Now we come to the meetings of the fathers of kids with disabilities. Whole. Different. Dynamic.

There is no brass ring. Each of us feels an irrevocable brotherhood, a comforting kinship that he'd trade in an instant if he could. What is common to us is the death of The Dream. We saw those inevitable fantasies projected from our minds' eye, long before our child was born, of how they'd be and what kind of men we'd be because of them and their unique prodigious talent and intelligence. The news came differently for each of us, but we all got the same broken heart.

And yet we laugh at these meetings, just like the men in the other meeting. I think it's because we have to.

Also, not unlike the at-home dads, we feel guilt and doubt. How do we measure up as fathers? Are we doing enough? What does this do to our marriage? And what about this desire for control that rises up? We face many of the same questions.
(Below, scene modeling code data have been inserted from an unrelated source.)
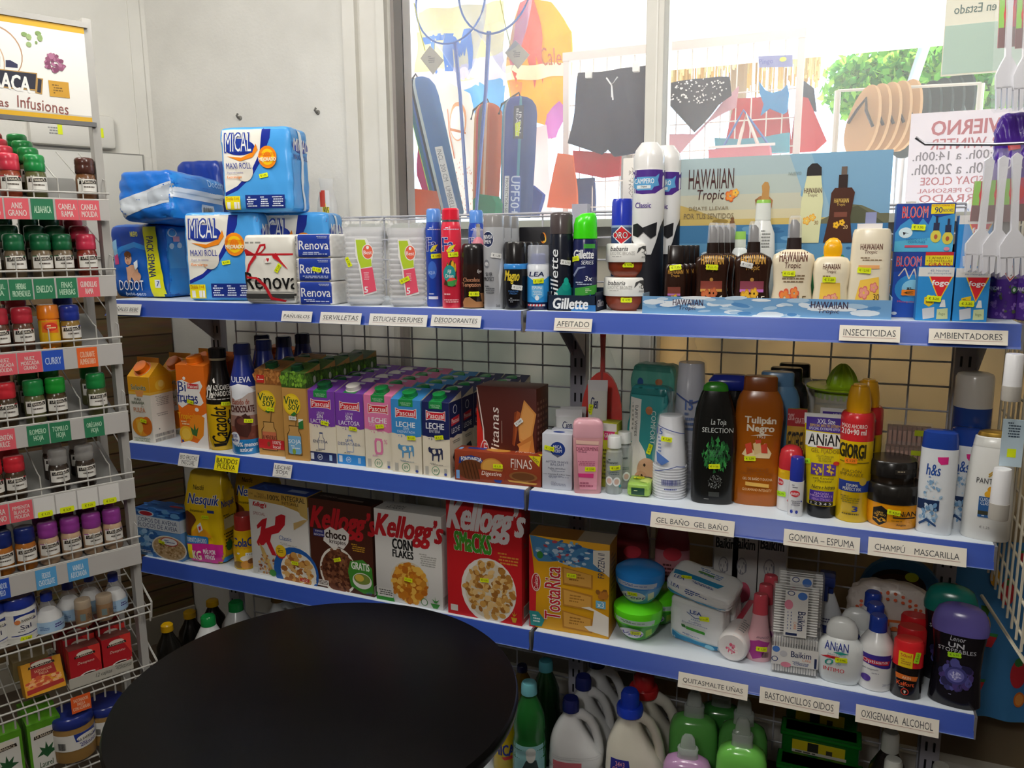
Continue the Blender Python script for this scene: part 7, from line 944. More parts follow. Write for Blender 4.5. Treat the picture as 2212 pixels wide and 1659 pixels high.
Bot('cleaner_bottle', 'floor cleaner', 'green cleaner bottle with pale cyan cap and light label, front one', (1143, 1473), .07, 74, wb('#1f6a2c/g', '#7ac8d4/g', [R(0, 50, 100, 84, '#8ac0c4'), P('#2a3a3a', (28, 70), (40, 62), (70, 62), (80, 74), (30, 76)), El(54, 58, 14, 6, '#dfe0da'), El(54, 55, 15, 4, '#d8dcd8')]))
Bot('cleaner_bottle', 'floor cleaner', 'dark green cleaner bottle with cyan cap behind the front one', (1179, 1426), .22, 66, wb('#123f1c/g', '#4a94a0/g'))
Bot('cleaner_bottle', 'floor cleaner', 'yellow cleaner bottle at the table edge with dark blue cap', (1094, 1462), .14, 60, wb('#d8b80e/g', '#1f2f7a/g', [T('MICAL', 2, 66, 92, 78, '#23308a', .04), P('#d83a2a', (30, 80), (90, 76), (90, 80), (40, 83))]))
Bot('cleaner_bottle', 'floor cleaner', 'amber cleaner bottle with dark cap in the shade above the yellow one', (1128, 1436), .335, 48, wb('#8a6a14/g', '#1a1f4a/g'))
sofp = lambda c: [('body', [c + '/t85', (0, 0), (0, .90), (.03, 1), (.60, 1), (.70, .97), (.76, .84), (.79, .6), (.805, .38), (.82, .34)], ()), ('neck', ['#c8d4cc/t45', (.79, .44), (.84, .40), (.84, 0)]), ('cap', ['#c4ccc8/t45', (.83, .40), (.88, .42), (.89, .38), (.89, .32), (.975, .26), (1, .16), (1, 0)])]
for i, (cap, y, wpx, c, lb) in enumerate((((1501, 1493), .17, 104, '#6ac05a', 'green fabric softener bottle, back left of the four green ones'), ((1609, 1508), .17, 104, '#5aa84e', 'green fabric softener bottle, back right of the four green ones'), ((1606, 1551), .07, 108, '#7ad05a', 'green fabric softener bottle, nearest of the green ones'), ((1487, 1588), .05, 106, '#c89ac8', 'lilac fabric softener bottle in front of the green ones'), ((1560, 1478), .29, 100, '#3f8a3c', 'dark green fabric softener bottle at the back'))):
    Bot('softener_bottle', 'fabric softener', lb, cap, y, wpx, sofp(c), kd=.6, n=3)
for i in range(4):
    y = .08 + .075 * i; l, r = xat(1672 + 8 * i, y, .3), xat(1868 - 6 * i, y, .3); g = G(); w = r - l; hh = .15 + .045 * i
    g.box('#0e5a1c/g', -w / 2, 0, 0, w / 2, .06, hh, bev=.008); g.box('#12701f/g', -w / 2 - .004, -.004, hh - .012, w / 2 + .004, .064, hh, bev=.003)
    g.art([R(14, 8, 82, 22, '#c8b81e'), R(34, 9, 48, 21, '#2a2a24'), R(58, 14, 66, 21, '#3a3a2a'), R(14, 19, 84, 27, '#c8c4b8'), Ln(16, 20, 80, 26, 2, '#4a4a44', 3)], (-w / 2, 0, hh), (w, 0, 0), (0, 0, -hh)); o = g.obj('plastic_box'); o.location = ((l + r) / 2, y, Z0); tag(o, f'dark green plastic box with a yellow label on the base shelf, {ORD[i]} in its row', 'box', 'green boxes on the base shelf')
bk = [('body', ['#1c1614/g', (0, 0), (0, .92), (.02, 1), (.60, 1), (.72, .86), (.82, .5), (.86, .36), (.86, 0)], [R(10, 50, 90, 90, '#2a2430')]), ('cap', ['#b8bab4/g', (.86, 0), (.86, .42), (.98, .40), (1, .34), (1, 0)])]
Bot('drain_cleaner_bottle', 'cleaner', 'dark bottle with grey white cap under the OXIGENADA sign', (1925, 1580), .16, 86, bk); Bot('drain_cleaner_bottle', 'cleaner', 'dark bottle with white cap at the photo\'s bottom edge, nearer than its twin', (1931, 1640), .06, 90, bk)
Bot('drain_cleaner_bottle', 'cleaner', 'dark bottle with white cap lowest at the right, in front of the right upright', (2034, 1652), .10, 84, bk)
yb = lambda: [('body', ['#15130f/g', (0, 0), (0, .92), (.02, 1), (.60, 1), (.74, .86), (.83, .54), (.89, .38), (.915, .36), (.915, 0)]), ('cap', ['#d8a80e/g', (.915, 0), (.915, .46), (.985, .45), (1, .35), (1, 0)])]
for cap, y, lb in (((360, 1347), .03, 'black bottle with yellow cap behind the table, nearest and leftmost of three'), ((409, 1319), .14, 'black bottle with yellow cap behind the table, middle of three'), ((458, 1295), .26, 'black bottle with yellow cap behind the table, farthest of three')): Bot('bleach_bottle', 'cleaner', lb, cap, y, 56, yb())
for cap, y, lb in (((449, 1329), .05, 'white bottle with green cap behind the table, nearer of two'), ((509, 1299), .18, 'white bottle with green cap behind the table, farther of two')): Bot('bleach_bottle', 'cleaner', lb, cap, y, 72, [('body', ['#d8dada/g', (0, 0), (0, .92), (.02, 1), (.62, 1), (.76, .86), (.85, .58), (.91, .40), (.91, 0)]), ('cap', ['#14803a/g', (.905, 0), (.905, .44), (.985, .43), (1, .35), (1, 0)])])
Jug('white jug with handle under the left shelf, half hidden by the table edge', (600, 1270), '#b8bcbe/g', '#6a4a1a/g', .24, wpx=86)
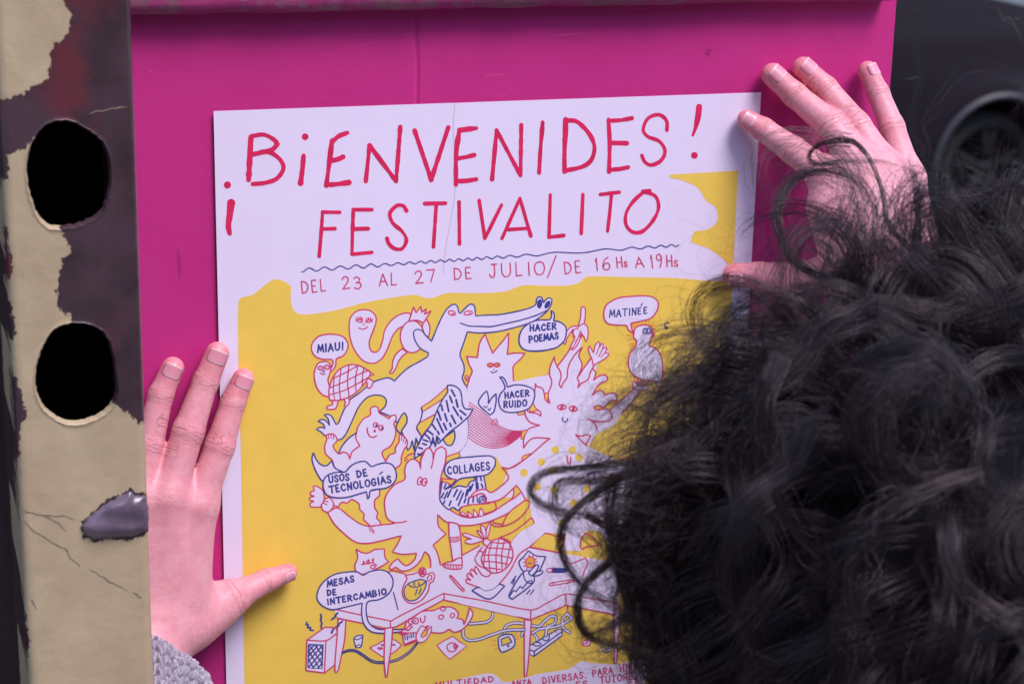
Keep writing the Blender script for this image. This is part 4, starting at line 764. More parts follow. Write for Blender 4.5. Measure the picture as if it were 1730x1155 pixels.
# ---------------------------------------------------------------- the two hands
def px3(x, y, d):
    """photo pixel on the plane d metres in front of the board, and the metres of one pixel there"""
    p = unproj(x, y, -d); return p, np.linalg.norm(p - CC) / F
class Hand:
    def __init__(s): s.dig = []; s.palm = []; s.extra = []
    def digit(s, pts, tip_n=None):
        """pts: (px, py, depth mm, radius px) from the tip to the knuckle"""
        J = []; 
        for x, y, d, r in pts:
            p, m = px3(x, y, d / 1000); J.append((p, r * m * (.93 if len(J) else .97)))
        s.dig.append((J, tip_n))
    def bone(s, a, b):
        pa, m = px3(a[0], a[1], a[2] / 1000); pb, m2 = px3(b[0], b[1], b[2] / 1000); s.palm.append((pa, pb, a[3] * m, b[3] * m2))
    def finger_d(s, P, J):
        d = None
        for (a, ra), (b, rb) in zip(J[:-1], J[1:]):
            d = smin(d, rcone(P, a, b, ra, rb), .0022)
        return d
    def field(s, P):
        d = None
        for a, b, ra, rb in s.palm: d = smin(d, rcone(P, a, b, ra, rb), .0065)
        fs = [s.finger_d(P, J) for J, _ in s.dig]
        out = None
        for f in fs:
            out = f if out is None else np.minimum(out, f)
        # fingers stay apart from one another and grow out of the palm
        res = None
        for i, f in enumerate(fs):
            q = smin(d, f, .010 if i < 4 else .014); res = q if res is None else smin(res, q, .0022)
        for fn in s.extra: res = fn(P, res)
        return np.maximum(res, P[:, 1] + .0006 + (P[:, 1] * 0))      # pads rest on board and paper
    def build(s, lo, hi, h):
        V, Fc = skin(s.field, lo, hi, h); n = len(V)
        cr = np.zeros(n); cs = np.zeros((n, 3)); red = np.zeros(n)
        for J, _ in s.dig:
            for k in range(len(J)):
                p, r = J[k]; nx_ = J[min(k + 1, len(J) - 1)][0]; pv = J[max(k - 1, 0)][0]; ax_ = nx_ - pv; ax_ /= np.linalg.norm(ax_)
                dist = np.linalg.norm(V - p, axis=1)
                if k == 0: red += np.exp(-(dist / (r * 1.5)) ** 2) * 1.0
                else: red += np.exp(-(dist / (r * 1.6)) ** 2) * (.42 if k < len(J) - 1 else .15)
                if 0 < k < len(J) - 1 or k == len(J) - 1:
                    a = (V - p) @ ax_; m = np.exp(-(a / (r * .62)) ** 2) * (dist < r * 2.2) * (1.0 if k < len(J) - 1 else .25)
                    b = m > cr; cr[b] = m[b]; side = np.cross(ax_, [0, -1, 0]); side /= np.linalg.norm(side); cs[b] = np.stack([a * 1000, (V - p) @ side * 1000, np.full(n, k * 7.3)], 1)[b]
        return V, Fc, cr, cs, np.clip(red, 0, 1)
def nail(Hd, J, nrm, wide=.80, up=.35, length=1.25, roll=0.0):
    """a curved plate on the back of the last joint"""
    (a, ra), (b, rb) = J[0], J[1]; ax_ = a - b; ax_ /= np.linalg.norm(ax_); n = np.asarray(nrm, float); n = n - ax_ * (n @ ax_); n /= np.linalg.norm(n); s_ = np.cross(ax_, n)
    n, s_ = n * math.cos(roll) + s_ * math.sin(roll), s_ * math.cos(roll) - n * math.sin(roll)
    V = []; Fc = []; NU, NV = 16, 12
    for i in range(NU + 1):
        u = i / NU
        wd = wide * (math.sqrt(max(0, 1 - ((.32 - u) / .34) ** 2)) if u < .32 else (1.0 if u < .8 else math.sqrt(max(0.02, 1 - .30 * ((u - .8) / .2) ** 2))))
        for j in range(NV + 1):
            w_ = (j / NV * 2 - 1) * wd; ang = w_ * 1.15; along = (up + (u - 1) * length) * ra + .06 * ra * (1 - w_ * w_) * (u > .8)
            tipd = max(0, along) / ra; rr = ra * (.955 if u < .5 else .955) * math.sqrt(max(.05, 1 - (tipd * .86) ** 2)) + .00018 + .0003 * (u > .86) - .0006 * max(0, .2 - u)
            V.append(a + ax_ * along + (n * math.cos(ang) * 1.0 + s_ * math.sin(ang) * .97) * rr)
    V = np.array(V); u_ = np.repeat(np.arange(NU + 1) / NU, NV + 1); tgt = .00022 + .00035 * np.clip((u_ - .80) / .2, 0, 1) - .0007 * np.clip(.14 - u_, 0, 1) / .14
    w2 = np.abs(np.tile(np.arange(NV + 1) / NV * 2 - 1, NU + 1)); tgt = tgt - .0003 * np.clip(w2 - .8, 0, 1) / .2
    for _ in range(6):
        d = Hd.field(V); e = 3e-4; G = np.stack([(Hd.field(V + e * np.eye(3)[k]) - Hd.field(V - e * np.eye(3)[k])) / (2 * e) for k in range(3)], 1)
        V = V - (np.clip(d - tgt, -.003, .003) / (np.sum(G * G, 1) + 1e-3))[:, None] * G
    for i in range(NU):
        for j in range(NV): q = i * (NV + 1) + j; Fc.append((q, q + 1, q + NV + 2, q + NV + 1))
    t_ = [[i / NU] * (NV + 1) for i in range(NU + 1)]
    return V, Fc, np.array(t_).ravel()
# left hand, flat on the board behind the post
LH = Hand()
LH.digit([(411, 640, 8, 19), (393, 681, 10, 22.5), (371, 753, 15, 27), (336, 850, 21, 30)])
LH.digit([(367, 597, 8, 20.5), (347, 645, 10, 23), (318, 728, 16, 28.5), (285, 836, 23, 31)])
LH.digit([(292, 622, 8, 20), (272, 666, 10, 22), (251, 750, 15, 27), (232, 842, 22, 30)])
LH.digit([(212, 690, 8, 16.5), (203, 728, 10, 19), (193, 785, 14, 22), (186, 872, 19, 27)])
LH.digit([(487, 966, 9, 15.5), (450, 980, 12, 20.5), (397, 1007, 17, 28), (330, 1050, 24, 36)])
for a in ((333, 858, 21, 30), (283, 846, 23, 32), (232, 850, 22, 31), (190, 880, 19, 28)): LH.bone(a, (250 + (a[0] - 250) * .52, 1050, 27, 44))
LH.bone((360, 1022, 20, 30), (290, 1072, 28, 44)); LH.bone((262, 1050, 27, 52), (246, 1100, 33, 56)); LH.bone((238, 1050, 27, 48), (236, 1100, 33, 54)); LH.bone((244, 1098, 33, 54), (228, 1200, 62, 60))
LH.bone((318, 900, 19, 26), (318, 1000, 23, 34))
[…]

The difference, of course, is that tomorrow or next month or next year the at-home dads can go out and start a new career. The remedy, if remedial is the term, is not readily available to these other dads, and there's something about the permanence of what gets talked about that makes these meetings much more powerful in their ability to refuel, reconfirm, and in some cases redeem who we are as men.

* * * * * * *

HealthWatch 99: I'm happy to report that my cold is no longer my cold, but has moved on completely through my family and out the door, perhaps to someone more deserving like a door-to-door religious zealot or a teenager. And beginning tomorrow, I'll be a strict adherent once again to the tortures of treadmill and rowing machine. Really.

Ooh donuts.

   
today's music:

"Sweet And Low-Down" -- New York Philharmonic Orchestra conducted by Zubin Mehta -- MANHATTAN: MUSIC FROM THE WOODY ALLEN FILM/MUSIC BY GEORGE GERSHWIN

 
 

today's wisdom:

"Are you lost daddy, I asked tenderly. Shut up, he explained."